In the secondary, the math was just as ugly: 25 passing touchdowns allowed in 2025, plus 16.41 expected points through the air. The answer at pick 37 was Tennessee corner Colton Hood, whose 9.66 Relative Athletic Score lands in the top three percent of corners ever measured. The college production is honest — 50 tackles, 4.5 tackles for loss, zero interceptions but 8 pass breakups, tied for eighth in his conference. A length-and-speed bet whose ball production hasn't caught up to the testing. At pick 37, you're buying the traits and betting on the curve.
The passing offense got one addition, in the third at pick 74: Notre Dame receiver Malachi Fields. 36 catches, 630 yards, 5 touchdowns — and the number that pops, a per-play predicted points added of plus 0.48, plus 28.25 on the year. Those receiving yards ranked third in his conference, the touchdowns also third. His 7.48 Relative Athletic Score sits comfortably above average. Harbaugh framed the priority for Jaxson Dart in two parts: protect him, then arm him. Fields is the weapon — a big-bodied target whose efficiency number is the standout.

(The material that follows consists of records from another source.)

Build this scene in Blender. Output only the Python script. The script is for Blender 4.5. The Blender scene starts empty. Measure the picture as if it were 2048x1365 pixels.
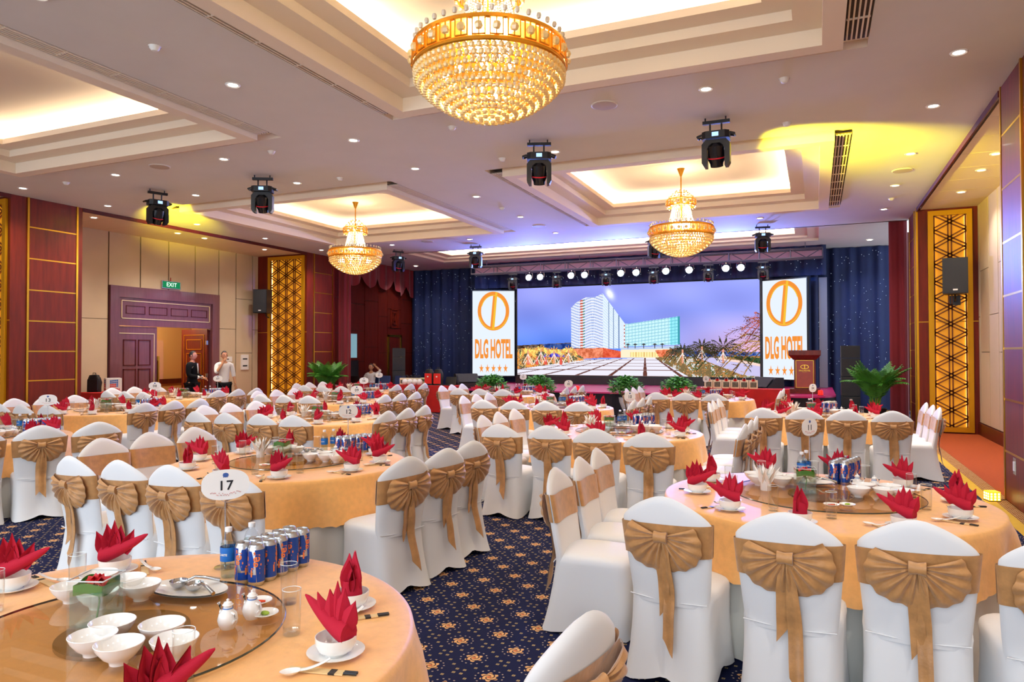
import bpy, math, random
import numpy as np
from mathutils import Vector, Matrix, Euler
random.seed(7); RNG = np.random.RandomState(5)
D = bpy.data; SC = bpy.context.scene; COL = SC.collection
PI = math.pi; rad = math.radians
sin, cos = math.sin, math.cos

# ---------------------------------------------------------------- camera
CAM_H = 1.70
_y, _p, _r = rad(23.3), rad(0.95), rad(-0.08)
_fw = Vector((-sin(_y)*cos(_p), cos(_y)*cos(_p), sin(_p))); _rt = Vector((cos(_y), sin(_y), 0)); _up = _rt.cross(_fw)
_r2 = _rt*cos(_r) + _up*sin(_r); _u2 = -_rt*sin(_r) + _up*cos(_r)
cd = D.cameras.new('camera'); cam = D.objects.new('camera', cd); COL.objects.link(cam)
cd.sensor_width = 36; cd.lens = 1410/2048*36; cd.clip_start = .05; cd.clip_end = 200
cam.matrix_world = Matrix(((_r2.x, _u2.x, -_fw.x, 0), (_r2.y, _u2.y, -_fw.y, 0), (_r2.z, _u2.z, -_fw.z, CAM_H), (0, 0, 0, 1)))
SC.camera = cam
# ---------------------------------------------------------------- exposure / renderer
vs = SC.view_settings
SC.display_settings.display_device = 'sRGB'
vs.view_transform = 'Standard'; vs.look = 'None'; vs.gamma = 1; vs.use_curve_mapping = False
vs.exposure = 0.28
cy = SC.cycles
cy.max_bounces = 6; cy.diffuse_bounces = 4; cy.glossy_bounces = 3; cy.transmission_bounces = 4; cy.transparent_max_bounces = 12
cy.caustics_reflective = False; cy.caustics_refractive = False; cy.sample_clamp_indirect = 4
cy.use_denoising = True
# ---------------------------------------------------------------- world: bluish fill added through the open, unseen back of the hall
W = D.worlds.new('world'); SC.world = W; W.use_nodes = True
W.node_tree.nodes['Background'].inputs[0].default_value = (.72, .84, 1, 1)
W.node_tree.nodes['Background'].inputs[1].default_value = 1.8

def lamp(name, kind, loc, energy, color, rot=(0, 0, 0), aim=None, size=.1, sizey=None, spot=60, blend=.6):
    l = D.lights.new(name, kind); l.energy = energy; l.color = color
    if kind == 'AREA':
        l.shape = 'RECTANGLE' if sizey else 'DISK'; l.size = size
        if sizey: l.size_y = sizey
    else: l.shadow_soft_size = size
    if kind == 'SPOT': l.spot_size = rad(spot); l.spot_blend = blend
    o = D.objects.new(name, l); COL.objects.link(o); o.location = loc
    o.rotation_euler = (Vector(aim)-Vector(loc)).to_track_quat('-Z', 'Y').to_euler() if aim is not None else rot
    return o
H = 4.77
WARM = (1, .80, .55); WARM2 = (1, .86, .68); COOLW = (.93, .95, 1)
K_COVE, K_DOWN, K_CHAN = 62, 125, 120
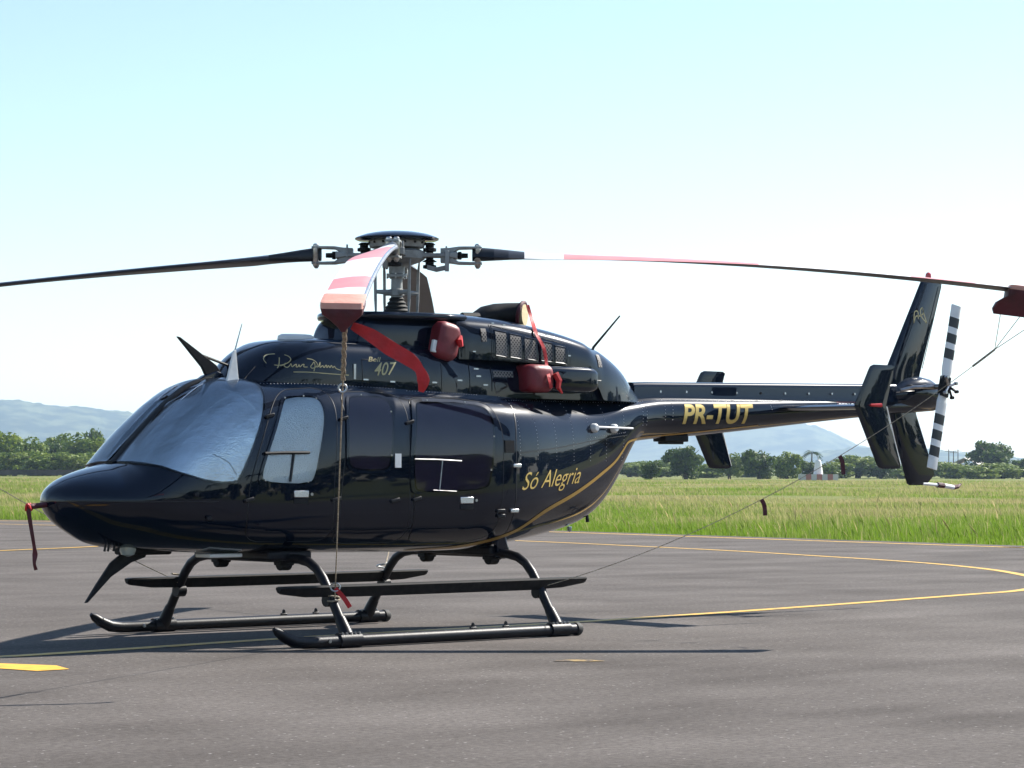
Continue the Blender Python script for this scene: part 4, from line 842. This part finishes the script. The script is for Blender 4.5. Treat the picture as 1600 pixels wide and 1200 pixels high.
for y in (-1.07, -.6, -.12, .12, .6, 1.07):
    up = [(4.45 + .43 * t, .045 * (1.485 * math.sqrt(t) - .63 * t - 1.758 * t * t + 1.4215 * t ** 3 - .5075 * t ** 4) + .003) for t in [k / 12 for k in range(13)]]
    rings.append([(x, y, 1.915 + q) for x, q in up] + [(x, y, 1.915 - q) for x, q in up[::-1]])
stab.loft(rings); st = stab.build('horizontal_stabiliser', 'paint', heli)
for s_ in (-1, 1):
    f = foil_plate('finlet', [(1.352, 4.83, 5.03, s_ * 1.075, .006), (1.362, 4.785, 5.075, s_ * 1.075, .012), (1.39, 4.755, 5.083, s_ * 1.075, .016), (1.88, 4.47, 4.885, s_ * 1.075, .02), (1.93, 4.45, 4.88, s_ * 1.075, .02), (2.25, 4.64, 4.985, s_ * 1.075, .016), (2.285, 4.665, 5.0, s_ * 1.075, .012), (2.302, 4.71, 4.965, s_ * 1.075, .006)], 'paint', st)
    mb = MB(); mb.tube([(4.64, s_ * 1.10, 1.93), (4.76, s_ * 1.125, 1.93)], [.012, .018], 8); mb.build('position_light', 'redlens' if s_ < 0 else 'lens', st)
    mb = MB(); mb.tube([(4.893, s_ * 1.075, 1.92), (5.088, s_ * 1.075, 1.38)], .006, 6); mb.build('static_wick', 'white', st)
gb = MB(); rings = []
for x, zc, ry, rz in ((6.20, 2.07, .07, .09), (6.32, 2.085, .10, .12), (6.45, 2.10, .125, .15), (6.60, 2.105, .13, .165), (6.75, 2.095, .12, .155), (6.88, 2.08, .09, .12), (6.97, 2.07, .05, .07)):
    rings.append([(x, ry * math.cos(a) - .02, zc + rz * math.sin(a)) for a in [2 * math.pi * k / 24 for k in range(24)]])
gb.loft(rings); g_ = gb.build('tail_gearbox_fairing', 'paint', heli)
mb = MB(); mb.tube([(6.55, -.1, 2.16), (6.55, -.42, 2.16)], .028, 12); mb.build('output_shaft', 'steel', g_)
mb = MB(); mb.tube([(6.20, -.14, 2.12), (6.32, -.22, 2.155), (6.55, -.30, 2.16)], [.02, .018, .014], 8); mb.build('pitch_control_rod', 'steel', g_)
tr = empty('tail_rotor', (6.55, -.40, 2.16)); tr.parent = heli
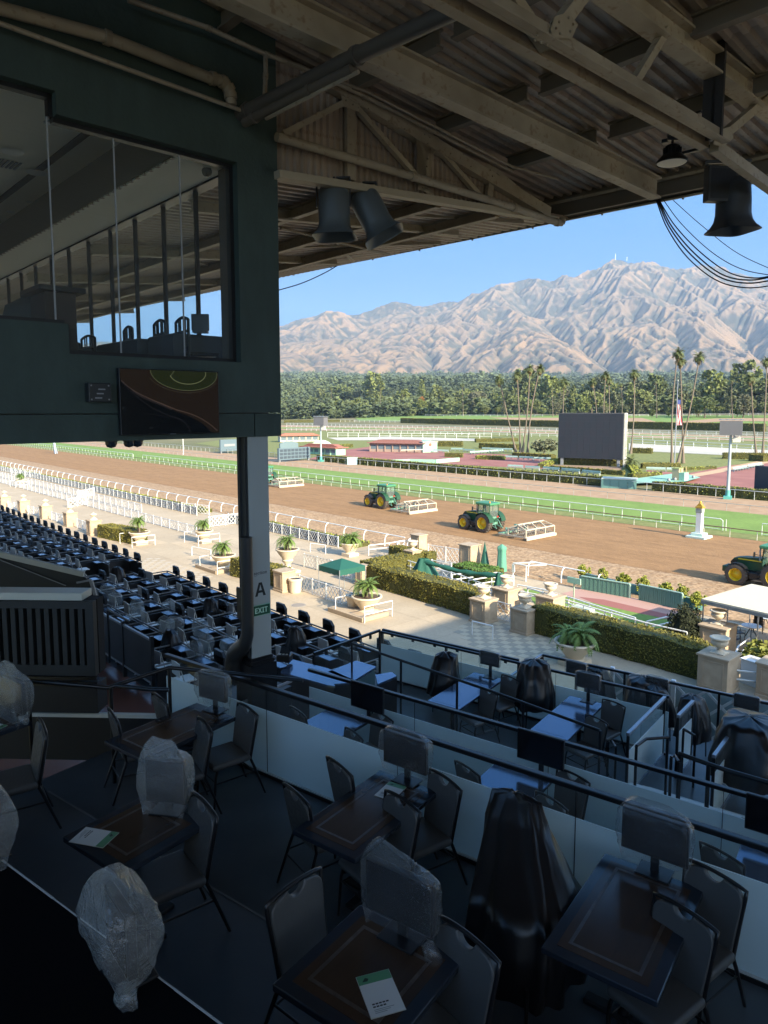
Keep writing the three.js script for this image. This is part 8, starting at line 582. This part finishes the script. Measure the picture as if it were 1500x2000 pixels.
{ const A = onY(1283, 391, 16.84); const sag = (label, pts, r, k) => { const z = A.z; const at = (x, y, dz = 0) => { const d = sight(x, y); return V(0, EYE, 0).addScaledVector(d, (z + dz) / d.z); }; const P = pts.map(([x, y], i) => at(x, y, i * 0.25)), c = new THREE.CatmullRomCurve3(P).getPoints(28), t = thing('cable', label, 'cable', c[0].clone(), 0, 'cables hanging from the eave'); new MB().tube(c.map((p) => p.clone().sub(c[0])), r, 5).build('cable_body', M.black, t); }; sag('hanging black cable from the eave corner, lowest of the bundle', [[1282, 392], [1303, 445], [1345, 505], [1405, 550], [1460, 562], [1520, 556]], 0.012); sag('hanging black cable from the eave corner, second of the bundle', [[1284, 391], [1308, 444], [1352, 500], [1410, 543], [1462, 553], [1520, 545]], 0.014); sag('hanging black cable from the eave corner, third of the bundle', [[1286, 390], [1312, 442], [1360, 498], [1415, 538], [1466, 547], [1520, 538]], 0.014); sag('hanging black cable from the eave corner, fourth of the bundle', [[1287, 390], [1318, 440], [1372, 496], [1428, 534], [1476, 543], [1520, 536]], 0.012); sag('single cable sagging right of the bundle', [[1294, 388], [1330, 436], [1395, 496], [1450, 526], [1520, 540]], 0.008); sag('uppermost thin cable running to the right edge', [[1308, 385], [1370, 440], [1440, 494], [1520, 532]], 0.007); const B = onY(548, 560, 16.3); const t = thing('cable', 'thin cable below the eave near the green wall', 'cable', B, 0); const P = [[540, 568], [590, 553], [640, 530], [660, 518]].map(([x, y]) => { const d = sight(x, y); return V(0, EYE, 0).addScaledVector(d, -20 / d.z * -1 * -1); }); new MB().tube(new THREE.CatmullRomCurve3(P.map((p) => p.clone().sub(B))).getPoints(16), 0.014, 5).build('cable_body', M.black, t); }
// ---------- rest of the stand beyond the frame ----------
{ const t = thing('grandstand_wing', 'tall neighbouring wing of the grandstand beyond the right edge', 'building', PT(20, 0, 0), phiT); new MB().box(0, 0, -31.0, 30, 22.2, -14).build('wall', M_green, t); for (let i = 0; i < 6; i++) for (let k = 0; k < 3; k++) new MB().box(-0.03, 3 + k * 6, -29.5 + i * 2.6, 0.0, 7 + k * 6, -28 + i * 2.6).build('window', M_slate, t); new MB().box(-0.4, 22.2, -31.4, 30.4, 22.6, -13.6).build('roof_edge', M.grey, t); const c = thing('upper_terrace', 'dark upper terrace block under the viewer', 'terrace', PG(0, 0, 0), phiG); new MB().box(-7.2, 2, 1.21, 10, 11.0, 12).build('terrace_body', M_riser, c); new MB().box(-7.2, 11.0, 1.21, 10, 11.03, 12).build('terrace_floor', M_floor, c); }
// ---------- picture ----------
camera.updateProjectionMatrix();
renderer.render(scene, camera);
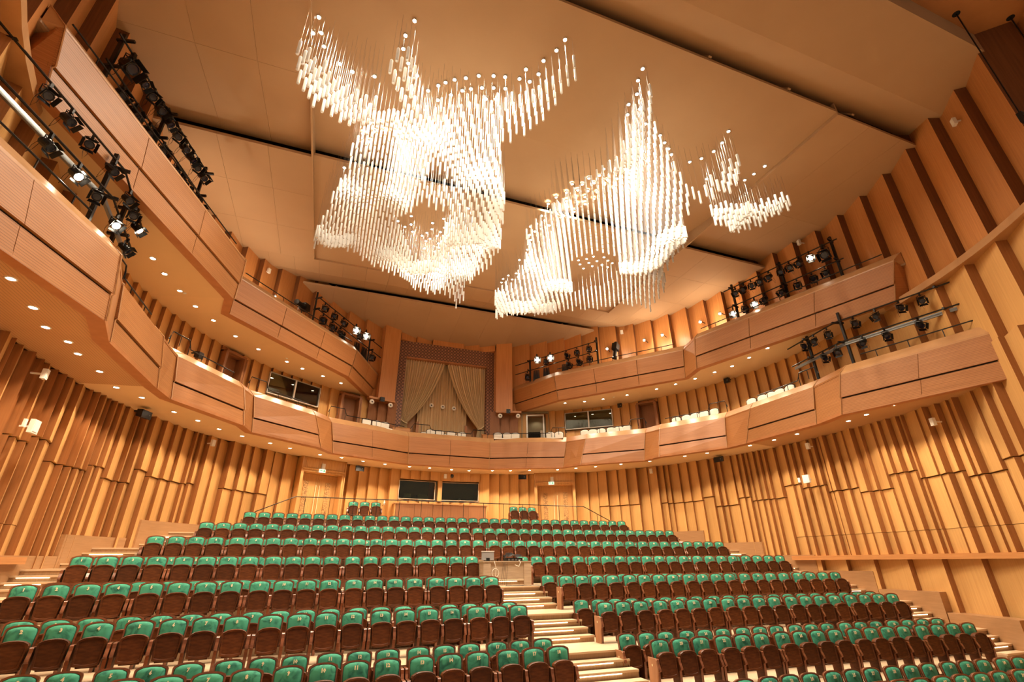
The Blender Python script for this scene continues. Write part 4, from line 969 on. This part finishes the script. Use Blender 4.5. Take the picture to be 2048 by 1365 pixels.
    b = MB(); b.lathe([(0, .62), (.13, .6), (.16, .5), (.17, .0), (.12, -.1), (.12, -.55), (.15, -.6), (.13, -.66), (0, -.64)], 12, axis='y'); b.box(-.17, .17, .0, .5, -.18, .18)
    b = b.build('lamp_housing', BLACK, t, (0, 0, 1.5)); b.rotation_euler = (.18 if s < 0 else 1.25, 0, 0)
    MB().tube([(-.2, 0, 1.5), (-.2, 0, 1.2), (.2, 0, 1.2), (.2, 0, 1.5)], .02, 5).build('yoke', IRON, t); MB().tube([(0, 0, 0), (0, 0, 1.2)], .03, 6).build('stand_pole', IRON, t)
    for k in range(3): MB().tube([(0, 0, .5), (.35 * math.cos(2.1 * k), .35 * math.sin(2.1 * k), 0)], .015, 5).build('leg', IRON, t)
# bare bright lamps on the upper walls
BULB = MB().lathe([(0, -.05), (.055, -.05), (.065, -.02), (.065, .02), (0, .03)], 10).mesh('bulb', LAMP); BFIT = MB().lathe([(.03, .02), (.07, .03), (.07, .10), (0, .11)], 10).mesh('lamp_fitting', IRON)
for a, z, wh in [(45.66, 15.6, 'first from the curtain'), (56.29, 15.62, 'second from the curtain'), (61.43, 15.62, 'third from the curtain'), (72.1, 15.6, 'fourth from the curtain'), (77.58, 15.58, 'fifth from the curtain'), (-50.5, 15.2, 'beside the left follow spot'), (-61.9, 15.05, 'at the bend of the upper balcony'), (-72, 15.0, 'behind the side parapet'), (-82, 15.0, 'near the side rig')]:
    p = pol(a, 13.2); t = empty('wall_lamp', (*p, z), -math.radians(a), 'small very bright lamp on the %s upper wall, %s' % ('right' if a > 0 else 'left', wh), 'lamp')
    link('bulb', BULB, t); link('lamp_fitting', BFIT, t); MB().bar((0, 0, .07), (0, .75, .07), .03).build('wall_arm', IRON, t)
    pd = bpy.data.lights.new('wall_lamp_light', 'POINT'); pd.energy = 75; pd.color = WARM; pd.shadow_soft_size = .06
    po = bpy.data.objects.new('wall_lamp_light', pd); col.objects.link(po); po.location = pol(a, 13.05) + (z,)

# ---------------------------------------------------------------- recessed downlights under the balconies
DL_R = MB().lathe([(.075, -.012), (.10, -.012), (.105, .0), (.105, .04)], 14).mesh('trim_ring', WHITE); DL_D = MB().lathe([(0, -.006), (.076, -.006)], 14).mesh('light_disc', LAMP)
def downlight(x, y, z, label, grp, p):
    t = empty('recessed_downlight', (x, y, z), 0, label, 'downlight', grp); link('trim_ring', DL_R, t); link('light_disc', DL_D, t)
    spot((x, y, z - .05), p, 112, .35, radius=.06)
D1 = [(-12.58, 10.71), (-12.76, 12), (-12.96, 13.07), (-12.83, 13.88), (-12.92, 14.71), (-12.88, 16.04), (-12.92, 17.51), (-12.49, 18.42), (-11.92, 20), (-11.36, 21.03), (-10.82, 22.21), (-10.1, 23.23), (-9.08, 24.29), (-8.28, 25.14), (-6.93, 26.29), (-5.87, 26.74), (-4.74, 27.37), (-3.52, 27.88), (-2.1, 28.22), (-.93, 28.25), (.41, 28.42), (1.48, 28.42), (2.82, 27.98), (3.85, 27.64), (4.9, 27.2), (6.4, 26.43), (7.22, 25.63), (8.08, 24.83), (9.07, 23.68), (10.1, 22.4), (11.03, 20.61), (11.61, 19.61), (12.37, 17.53), (12.54, 16.27), (12.58, 15.07), (12.71, 12.79), (12.49, 11.9), (12.22, 10.72)]
for k, (x, y) in enumerate(D1): downlight(x, y, 8.03, 'round recessed downlight under the lower balcony, %s from the left' % ordn(k), 'downlights under the lower balcony', P_DOWN1)
D2 = [(-12.67, 16.16), (-12.56, 17.09), (-12.35, 18.21), (-12.07, 19.34), (-11.64, 20.43), (-11.02, 21.81), (-10.23, 23.01), (-9.08, 24.21), (-8.39, 24.96), (-7.4, 25.75), (-6.46, 26.57)]
for k, (x, y) in enumerate(D2): downlight(x, y, 12.03, 'round recessed downlight under the left upper balcony, %s from the left' % ordn(k), 'downlights under the left upper balcony', P_DOWN2)
D2 = [(6.82, 25.79), (7.83, 25.12), (8.66, 24.3), (9.63, 23.15), (10.64, 21.65), (11.14, 20.58), (11.58, 19.49), (11.9, 18.35), (12.14, 17.36), (12.11, 16.2), (12.05, 15.01)]
for k, (x, y) in enumerate(D2): downlight(x, y, 12.03, 'round recessed downlight under the right upper balcony, %s from the left' % ordn(k), 'downlights under the right upper balcony', P_DOWN2)
for z, a, r in [(8.03, -6, 12.8), (8.03, 6.5, 12.8), (12.03, -76, 12.6), (12.03, -47, 12.4), (12.03, 47, 12.4), (12.03, 74, 12.6)]:
    o = MB().lathe([(0, -.03), (.05, -.02), (.06, 0), (.06, .03)], 10).build('smoke_detector', WHITE, loc=(*pol(a, r), z), smooth=True)
    tag(o, 'small white smoke detector under the %s balcony, %s' % ('lower' if z < 10 else 'upper', {-6: 'left of centre', 6.5: 'right of centre', -76: 'far left', -47: 'left near the window', 47: 'right near the window', 74: 'far right'}[a]), 'detector')

# ---------------------------------------------------------------- the two hanging glass chandeliers
RUNS = {1:[(38,-5,1),(39,-6,2),(40,-6,2),(41,-7,2),(42,-7,2),(43,-24,2),(43,-8,3),(44,-24,3),(44,-8,3),(45,-24,3),(45,-9,3),(46,-33,2),(46,-23,2),(46,-10,5),(47,-33,3),(47,-23,2),(47,-12,6),(48,-33,9),(48,-22,2),(48,-18,12),(49,-33,8),(49,-22,15),(50,-33,9),(50,-23,15),(51,-33,23),(52,-32,23),(53,-32,5),(53,-25,16),(54,-25,16),(55,-26,17),(56,-26,18),(57,-27,19),(58,-27,20),(59,-27,20),(60,-27,21),(61,-27,10),(61,-14,7),(62,-27,10),(62,-15,9),(63,-28,22),(64,-28,23),(65,-28,22),(66,-28,11),(66,-13,8),(67,-28,10),(67,-13,8),(68,-28,10),(68,-13,9),(69,-29,11),(69,-13,8),(70,-29,11),(70,-13,9),(71,-29,10),(71,-13,9),(72,-29,11),(72,-13,9),(73,-30,11),(73,-13,9),(74,-30,11),(74,-12,9),(75,-30,10),(75,-13,10),(76,-30,11),(76,-12,9),(77,-31,12),(77,-13,10),(78,-30,12),(78,-12,10),(79,-31,13),(79,-13,11),(80,-31,14),(80,-13,11),(81,-31,14),(81,-14,12),(82,-31,30),(83,-31,29),(84,-31,29),(85,-32,30),(86,-31,29),(87,-32,1),(87,-27,24),(88,-24,21),(89,-23,19),(90,-22,18),(91,-21,17),(92,-17,13),(93,-17,13),(94,-16,12),(95,-16,11),(96,-15,11),(97,-15,10),(98,-14,10),(99,-12,8),(100,-10,6),(101,-6,1)],2:[(38,5,1),(39,5,1),(40,5,2),(41,4,3),(42,5,3),(43,4,5),(43,21,1),(44,5,5),(44,21,2),(45,4,7),(45,20,3),(46,5,8),(46,21,3),(47,5,9),(47,19,4),(48,5,11),(48,19,2),(48,34,2),(49,5,14),(49,33,3),(50,5,13),(50,21,8),(50,33,3),(51,5,13),(51,22,8),(51,32,4),(52,6,12),(52,23,13),(53,6,12),(53,26,9),(54,6,13),(54,28,7),(55,5,15),(55,28,5),(56,4,17),(56,30,2),(57,2,19),(58,2,20),(59,1,22),(60,1,23),(61,1,23),(62,2,23),(63,1,25),(64,3,24),(65,2,25),(66,3,10),(66,14,14),(67,3,9),(67,14,13),(68,3,9),(68,15,12),(69,2,9),(69,15,12),(70,2,10),(70,16,11),(71,1,10),(71,17,10),(72,1,10),(72,18,9),(73,0,10),(73,18,9),(74,1,9),(74,19,9),(75,1,8),(75,19,9),(76,2,8),(76,20,10),(77,2,8),(77,20,10),(78,2,9),(78,21,10),(79,2,9),(79,21,10),(80,3,9),(80,22,10),(81,3,9),(81,21,10),(82,3,10),(82,22,10),(83,3,10),(83,21,10),(84,4,10),(84,21,10),(85,3,10),(85,20,11),(86,3,11),(86,21,7),(87,3,11),(87,20,4),(88,3,12),(88,21,4),(89,1,14),(89,20,4),(90,1,15),(90,20,5),(91,0,16),(91,20,4),(92,1,16),(92,19,6),(93,0,17),(93,18,6),(94,1,23),(95,1,20),(96,2,17),(97,1,16),(98,2,15),(99,2,14),(100,3,13),(101,3,13),(102,3,13),(103,3,12),(104,5,3),(104,10,6),(105,11,4),(106,13,1)]}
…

Pick of the draft. You can argue Mauigoa at ten — premium position, elite athlete, biggest hole on the roster. You can argue Hood — top-three-percent testing where length and speed are everything. The pick is Arvell Reese at five. Here's the case: the broader public had questions, and the team had a clear, articulated vision that survived a direct challenge from their own star receiver. Schoen and Harbaugh spent more press-conference oxygen on the Reese fit than any other pick. That's where the conviction lives. When you take a linebacker top five and your head coach says he plays uniquely inside your structure in a way outsiders can't see, you're betting the defensive identity on him. The other premium picks are good bets. Reese is the bet that defines the class.
Going into 2026, the question is whether the front seven actually holds up. The Giants told you what they're trying to be — bigger, longer, heavier-handed, built for the NFC East trenches — and they spent two of their first five and three of seven on the front seven. Reese and Kelly reshape the linebacker room, Mauigoa reshapes the line, Hood raises the corner room's ceiling. The stress test is the interior defensive line. Schoen said it twice: they're not done at defensive tackle, and DJ Reader and other veterans are still on the radar. Close that gap in free agency, and this class has a real chance to flip the run-defense math that drowned them in 2025.